In a surprising development in an Australian human trafficking and slavery case, a mother-daughter pair facing multiple slavery and crimes against humanity charges have withdrawn their immediate push for bail, just days after their arrest on arrival back in Australia from a Syrian refugee camp.
Fifty-four-year-old Kawsar Ahmad and her 31-year-old daughter Zeinab Ahmad appeared before Melbourne Magistrates Court on Monday afternoon, four days after federal officers took them into custody at Melbourne Airport last Thursday. The two Australian citizens are among 13 people – four women and nine children – repatriated to Australia from the Al Roj camp in northern Syria, where they had been held by Kurdish forces since March 2019. The camp holds relatives of people alleged to be affiliated with the ISIS terror group.
Court documents detail that the pair traveled to Syria originally in 2014. Prosecutors allege that in June 2017, Kawsar Ahmad aided in the purchase of a 20-something-year-old Yazidi woman for $10,000 USD. Between that purchase and November 2018, both women allegedly held the victim in their home in Syria’s Deir ez-Zor province, exercising full ownership over her in conditions that meet legal definitions of slavery.
Kawsar Ahmad, who also goes by the name Kawsar Abbas, faces four separate counts covering enslavement, holding a person as a slave, exploiting a slave, and participating in slave trading – all classified as crimes against humanity under Australian law. Zeinab Ahmad, alternatively listed as Zeinab Ahmed, faces two counts of enslavement and exploitation of a slave. Arrest warrants for the two women were first issued back on February 17 this year, after authorities confirmed they planned to return to Australia after years detained overseas.
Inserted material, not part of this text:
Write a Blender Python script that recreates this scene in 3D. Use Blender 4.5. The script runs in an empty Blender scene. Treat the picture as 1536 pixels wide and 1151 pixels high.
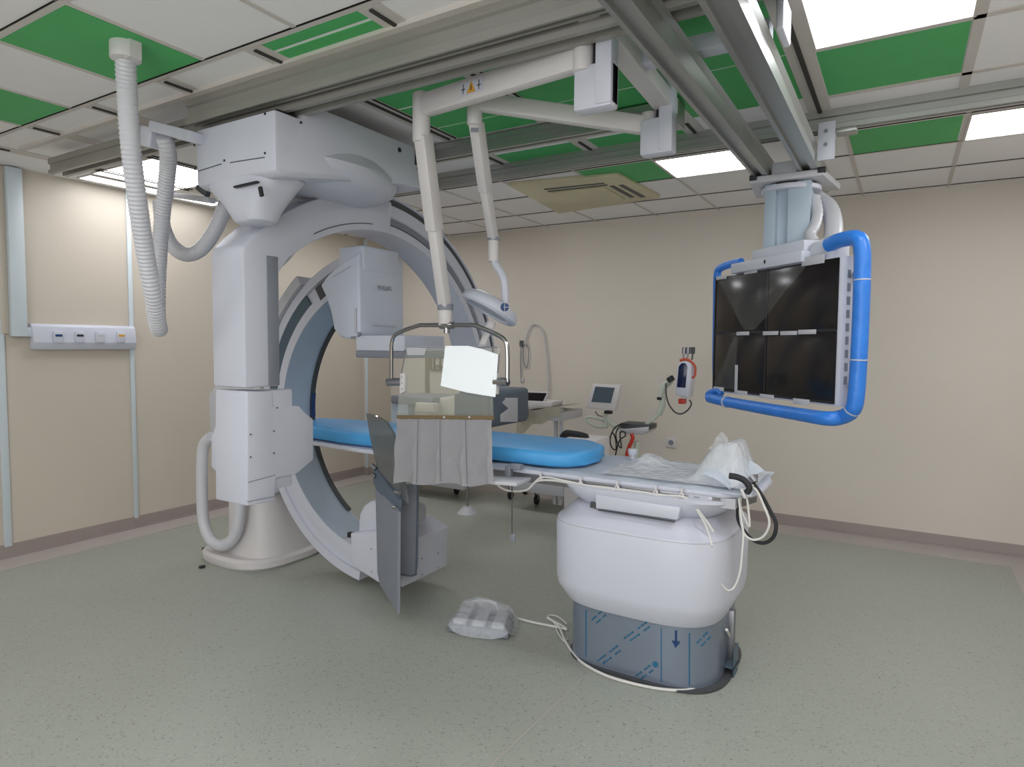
import bpy, bmesh, math, random
from mathutils import Vector, Matrix
random.seed(4)
S = bpy.context.scene
COL = S.collection
PI = math.pi
# ------------------------------------------------------------------ camera
F, CX, CY, EYE = 971.0, 768.0, 575.5, 1.6
def _n(v): return Vector(v).normalized()
dY = _n((1355 - CX, 522 - CY, F))
dX = _n((845 + CX, -(506 - CY), -F)); dX = (dX - dX.dot(dY) * dY).normalized()
dZ = dX.cross(dY)
if dZ.y > 0: dZ = -dZ
cam = bpy.data.cameras.new('camera'); camo = bpy.data.objects.new('camera', cam); COL.objects.link(camo)
camo.matrix_world = Matrix(((dX.x, -dX.y, -dX.z, 0), (dY.x, -dY.y, -dY.z, 0), (dZ.x, -dZ.y, -dZ.z, EYE), (0, 0, 0, 1)))
cam.sensor_width = 36; cam.lens = F / 1536 * 36; cam.clip_start = 0.05
S.camera = camo
def ray(px, py):
    c = Vector(((px - CX) / F, (py - CY) / F, 1.0))
    return Vector((c.dot(dX), c.dot(dY), c.dot(dZ)))
def at(px, py, x=None, y=None, z=None, d=None):
    """the point of a world plane (or at depth d) seen at a place of the photograph"""
    r = ray(px, py)
    if x is not None: t = x / r.x
    elif y is not None: t = y / r.y
    elif z is not None: t = (z - EYE) / r.z
    else: t = d
    return Vector((r.x * t, r.y * t, EYE + r.z * t))
# ------------------------------------------------------------------ materials
def srgb(r, g, b):
    f = lambda c: (c / 255 / 12.92) if c / 255 <= .04045 else ((c / 255 + .055) / 1.055) ** 2.4
    return (f(r), f(g), f(b), 1)
def mat(name, col, rough=.5, metal=0., noise=0., scale=6., bump=0., bscale=40., alpha=1., trans=0., emit=None, es=1., coat=0.):
    m = bpy.data.materials.new(name); m.use_nodes = True
    nt = m.node_tree; b = nt.nodes['Principled BSDF']
    b.inputs['Base Color'].default_value = col; b.inputs['Roughness'].default_value = rough
    b.inputs['Metallic'].default_value = metal; b.inputs['Alpha'].default_value = alpha
    b.inputs['Transmission Weight'].default_value = trans; b.inputs['Coat Weight'].default_value = coat
    if emit: b.inputs['Emission Color'].default_value = emit; b.inputs['Emission Strength'].default_value = es
    tc = nt.nodes.new('ShaderNodeTexCoord')
    if noise:
        n = nt.nodes.new('ShaderNodeTexNoise'); n.inputs['Scale'].default_value = scale; n.inputs['Detail'].default_value = 5
        r = nt.nodes.new('ShaderNodeMixRGB'); r.blend_type = 'MULTIPLY'; r.inputs[0].default_value = 1
        mr = nt.nodes.new('ShaderNodeMapRange'); mr.inputs[1].default_value = .3; mr.inputs[2].default_value = .7
        mr.inputs[3].default_value = 1 - noise; mr.inputs[4].default_value = 1 + noise
        nt.links.new(tc.outputs['Object'], n.inputs['Vector']); nt.links.new(n.outputs['Fac'], mr.inputs[0])
        r.inputs[1].default_value = col; nt.links.new(mr.outputs[0], r.inputs[2]); nt.links.new(r.outputs[0], b.inputs['Base Color'])
    if bump:
        n = nt.nodes.new('ShaderNodeTexNoise'); n.inputs['Scale'].default_value = bscale; n.inputs['Detail'].default_value = 3
        bp = nt.nodes.new('ShaderNodeBump'); bp.inputs['Strength'].default_value = bump; bp.inputs['Distance'].default_value = .02
        nt.links.new(tc.outputs['Object'], n.inputs['Vector']); nt.links.new(n.outputs['Fac'], bp.inputs['Height']); nt.links.new(bp.outputs[0], b.inputs['Normal'])
    return m
M = {}
M['white'] = mat('enamel_white', srgb(203, 205, 217), .38, noise=.015, scale=3)
M['offwhite'] = mat('offwhite_plastic', srgb(210, 206, 206), .42, noise=.02, scale=3)
M['blueish'] = mat('pale_blue_grey', srgb(176, 190, 204), .4, noise=.02)
M['blueish2'] = mat('detector_white', srgb(200, 206, 220), .4, noise=.015)
M['palegrey'] = mat('pale_grey_plastic', srgb(190, 190, 196), .45, noise=.02)
M['grey'] = mat('grey_plastic', srgb(128, 132, 142), .5, noise=.03)
M['slate'] = mat('slate_plastic', srgb(88, 100, 114), .5, noise=.03)
M['teal'] = mat('dark_teal_track', srgb(72, 92, 106), .4, noise=.04)
M['dark'] = mat('dark_rubber', srgb(34, 34, 38), .6, noise=.05)
M['black'] = mat('black_gloss', srgb(26, 22, 22), .18, noise=.05)
M['darkgrey'] = mat('dark_grey', srgb(70, 72, 74), .5, noise=.05)
M['alu'] = mat('brushed_aluminium', srgb(176, 177, 174), .38, metal=.75, noise=.05, scale=2)
M['aludark'] = mat('anodised_rail', srgb(160, 158, 152), .45, metal=.45, noise=.04, scale=2)
M['chrome'] = mat('chrome_steel', srgb(172, 172, 174), .18, metal=1, noise=.02)
M['steel'] = mat('brushed_steel', srgb(150, 150, 154), .32, metal=.9, noise=.03)
M['hose'] = mat('hose_plastic', srgb(208, 208, 214), .35, noise=.02)
M['cable'] = mat('white_cable', srgb(216, 214, 210), .5, noise=.02)
M['blue'] = mat('blue_vinyl', srgb(72, 160, 222), .45, noise=.05, scale=5, bump=.15, bscale=9)
M['foam'] = mat('blue_foam_wrap', srgb(48, 124, 216), .35, noise=.06, scale=12, bump=.35, bscale=14)
M['red'] = mat('red_plastic', srgb(190, 52, 36), .4, noise=.03)
M['orange'] = mat('orange_red_tube', srgb(190, 84, 60), .4, noise=.03)
M['green'] = mat('green_ceiling_panel', srgb(76, 176, 100), .6, noise=.03)
M['cream'] = mat('cream_cloth', srgb(212, 206, 192), .8, noise=.04)
M['yellow'] = mat('yellowed_film', srgb(202, 194, 160), .35, noise=.07, scale=4)
M['bronze'] = mat('bronze_frame', srgb(134, 116, 88), .4, metal=.4, noise=.04)
M['paper'] = mat('paper_added_glow', srgb(242, 248, 250), .6, emit=(.9, .96, 1, 1), es=.2, noise=.01)  # faint emission added to brighten the sheet; paper itself gives no light
M['sheet'] = mat('white_sheet', srgb(232, 238, 246), .7, noise=.03, bump=.4, bscale=10)
M['mark'] = mat('dark_blue_mark', srgb(24, 60, 110), .5, noise=.02)
M['filmink'] = mat('teal_film_ink', srgb(34, 104, 140), .4, noise=.02)
M['amber'] = mat('amber_sign', srgb(216, 160, 60), .5, noise=.02)
M['screenoff'] = mat('grey_lcd', srgb(80, 92, 104), .2, noise=.03)
M['navy'] = mat('navy_display', srgb(18, 28, 66), .15, noise=.05)
M['yel'] = mat('yellow_tag', srgb(200, 190, 70), .5, noise=.02)
M['lampglass'] = mat('lamp_lens', srgb(176, 182, 186), .15, noise=.05, scale=30, bump=.3, bscale=60)
M['light'] = mat('light_diffuser', (1, 1, 1, 1), .5, emit=(.93, .96, 1, 1), es=8.5, noise=.001)
M['batten'] = mat('pale_batten', srgb(206, 216, 222), .4, noise=.02)
M['green2'] = mat('pale_green_plastic', srgb(196, 204, 192), .45, noise=.02)
M['film'] = mat('clear_film', srgb(225, 230, 236), .12, noise=.05, scale=9, bump=1., bscale=12, alpha=.35)
M['film2'] = mat('thin_clear_film', srgb(200, 205, 206), .1, noise=.05, bump=.6, bscale=8, alpha=.07)
M['bag'] = mat('milky_bag', srgb(236, 240, 246), .22, noise=.05, scale=10, bump=1., bscale=22, alpha=.55)
M['pane'] = mat('clear_acrylic', srgb(200, 202, 188), .05, alpha=.2, noise=.01)
M['smoke'] = mat('smoked_lead_acrylic', srgb(98, 104, 106), .1, alpha=.72, noise=.04, coat=.6)

def drape_mat():
    m = mat('grey_lead_drape', srgb(198, 196, 200), .3, bump=.0)
    nt = m.node_tree; b = nt.nodes['Principled BSDF']; tc = nt.nodes['Texture Coordinate']
    n = nt.nodes.new('ShaderNodeTexNoise'); n.inputs['Scale'].default_value = 4; n.inputs['Distortion'].default_value = .5
    bp = nt.nodes.new('ShaderNodeBump'); bp.inputs['Strength'].default_value = .45; bp.inputs['Distance'].default_value = .06
    nt.links.new(tc.outputs['Object'], n.inputs['Vector']); nt.links.new(n.outputs['Fac'], bp.inputs['Height']); nt.links.new(bp.outputs[0], b.inputs['Normal'])
    return m
M['drape'] = drape_mat()
def floor_mat():
    m = mat('speckled_vinyl', srgb(172, 178, 164), .42)
    nt = m.node_tree; b = nt.nodes['Principled BSDF']; tc = nt.nodes['Texture Coordinate']
    v = nt.nodes.new('ShaderNodeTexNoise'); v.inputs['Scale'].default_value = 90; v.inputs['Detail'].default_value = 2
    cr = nt.nodes.new('ShaderNodeValToRGB'); e = cr.color_ramp.elements
    e[0].position = .29; e[0].color = srgb(120, 120, 112); e[1].position = .36; e[1].color = srgb(156, 160, 150)
    e2 = cr.color_ramp.elements.new(.66); e2.color = srgb(158, 162, 152); e3 = cr.color_ramp.elements.new(.74); e3.color = srgb(178, 180, 170)
    big = nt.nodes.new('ShaderNodeTexNoise'); big.inputs['Scale'].default_value = .9; big.inputs['Detail'].default_value = 3
    mr = nt.nodes.new('ShaderNodeMapRange'); mr.inputs[3].default_value = .94; mr.inputs[4].default_value = 1.05
    mx = nt.nodes.new('ShaderNodeMixRGB'); mx.blend_type = 'MULTIPLY'; mx.inputs[0].default_value = 1
    L = nt.links.new
    L(tc.outputs['Object'], v.inputs['Vector']); L(tc.outputs['Object'], big.inputs['Vector']); L(v.outputs['Fac'], cr.inputs[0]); L(big.outputs['Fac'], mr.inputs[0])
    L(cr.outputs[0], mx.inputs[1]); L(mr.outputs[0], mx.inputs[2]); L(mx.outputs[0], b.inputs['Base Color'])
    return m
M['floor'] = floor_mat()
M['border'] = mat('floor_border_vinyl', srgb(176, 168, 163), .45, noise=.03)
M['base'] = mat('baseboard_vinyl', srgb(158, 146, 142), .5, noise=.03)
M['wall'] = mat('beige_wall', srgb(204, 194, 180), .55, noise=.02, scale=1.2)
M['wall2'] = mat('beige_wall_back', srgb(213, 205, 194), .6, noise=.02, scale=1.2)
M['ceil'] = mat('white_ceiling_tile', srgb(238, 236, 236), .8, noise=.015, scale=2)
M['grid'] = mat('ceiling_grid_bar', srgb(204, 198, 192), .5, noise=.02)
M['gap'] = mat('ceiling_gap', srgb(60, 58, 56), .8, noise=.02)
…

The charges outline that the alleged conduct was carried out knowingly as part of a systematic, widespread attack targeting the civilian population in the war-torn region. Prior to Monday’s hearing, court observers had confirmed the pair’s legal team was preparing immediate bail applications to secure their release ahead of trial. But in a sudden shift, Chief Magistrate Lisa Hannan told the court the defendants had withdrawn their immediate applications, instead requesting that bail hearings be scheduled at a later date next month.
After a short adjournment, Hannan set Zeinab Ahmad’s bail hearing for June 5, and Kawsar Ahmad’s for June 16. The two defendants were supported in court by Kawsar Ahmad’s brother, Abraham Abbas, who attended in a show of family support. The repatriation of the group from Syria already sparked unrest last week, when supporters of the returning group clashed with journalists covering the arrival at Melbourne Airport.
Under Australian law, the media is prohibited from publicly naming the Yazidi woman who is the alleged primary victim in the case. Hannan has also issued an interim suppression order blocking the identification of a second woman who will serve as a witness for the prosecution in the trial. Prosecutors confirmed on Monday that they would file an application to have this second witness designated a “special witness” under Australia’s criminal procedure rules, which would extend the lifetime ban on any publication that could reveal her identity. The witness is alleged to have also been a victim of slavery-related offenses separate from the charges against Ahmad and her daughter, but will give testimony covering her interactions with the two accused. A preliminary hearing on the special witness designation is scheduled to take place in the same court on Tuesday.